Remote debugging with the Arrow SoCkit board

Background

My FPGA builds are done on a server in the datacenter, which is helpful for a number of reasons, not the least of which is that it takes a lot of CPU, and the server has plenty of CPU power. However, it’s a pain to transfer the design files over to a local machine for programming and debugging. Here are instructions that you can use to run just a JTAG server on the lab machine, and connect to from the server machine.

Lab Machine

Install

You should install the Quartus II tools on the lab machine. There’s got to be a download for only the programming tools, but I haven’t found it yet. Download and install only the minimal amount. The machine needs to run the port mapper and xinetd. You may need to install those with yum or whatever other package manager your distribution requires.

Starting the Server

In the following, I assume that the environment variable $qII points to your Quartus II install directory.

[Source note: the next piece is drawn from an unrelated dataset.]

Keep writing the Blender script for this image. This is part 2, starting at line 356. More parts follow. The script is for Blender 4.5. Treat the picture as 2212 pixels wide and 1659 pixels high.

You need to make sure that a file /etc/jtagd/jtagd.conf exists and has the following line in it:

Password = “mysecret”

Without that, the jtag daemon will not listen for remote machines.

First check that the JTAG software can see the board. Run the following command and verify that you get the correct output…

[pete@localhost ~]$ $qII/quartus/bin/jtagconfig
 1) CV SoCKit [1-1]
 02D020DD 5CSEBA6(.|ES)/5CSEMA6/..
 4BA00477 SOCVHPS

Then, run the following to start the server. You need to do this as root:

[pete@localhost ~]$ sudo $qII/quartus/bin/jtagd
[pete@localhost ~]$ sudo $qII/quartus/bin/jtagconfig --enableremote mysecret

Remote Machine

On your remote machine you should start up Quartus II, and:

Select Tools->Programmer. This will start the programmer window.
You should then click the Hardware Setup… button.
Click on the JTAG Settings tab.
Click the Add Server… button.
Enter the IP address of your server. Enter the password, greywolf.
The Hardware Setup window should indicate the server IP address and the connection status should be OK.
Click the Close button.
You should then see the IP address of the lab machine to the right of the Hardware Setup… button.

You should now be able to use the JTAG device from the remote machine.

Pro Tips

If your lab machine doesn’t have a public IP address– for instance, because it is a VM using NAT running on a host with a VPN connection to your server– you will need to set up an SSH tunnel to the lab machine.

The JTAG server runs on port 1309. You can use ssh to tunnel the connection.

From your VPN machine ssh to the remote machine with the following command:

[pete@localhost ~]$ ssh -L 1309:192.168.1.2:1309 user@myserver.mydomain.com

In this example, your guest machine has an IP address of 192.168.1.2, and the remote server is myserver.mydomain.com.

Then, you would use your VPN machine IP address as the address of the lab machine when connecting to the JTAG server.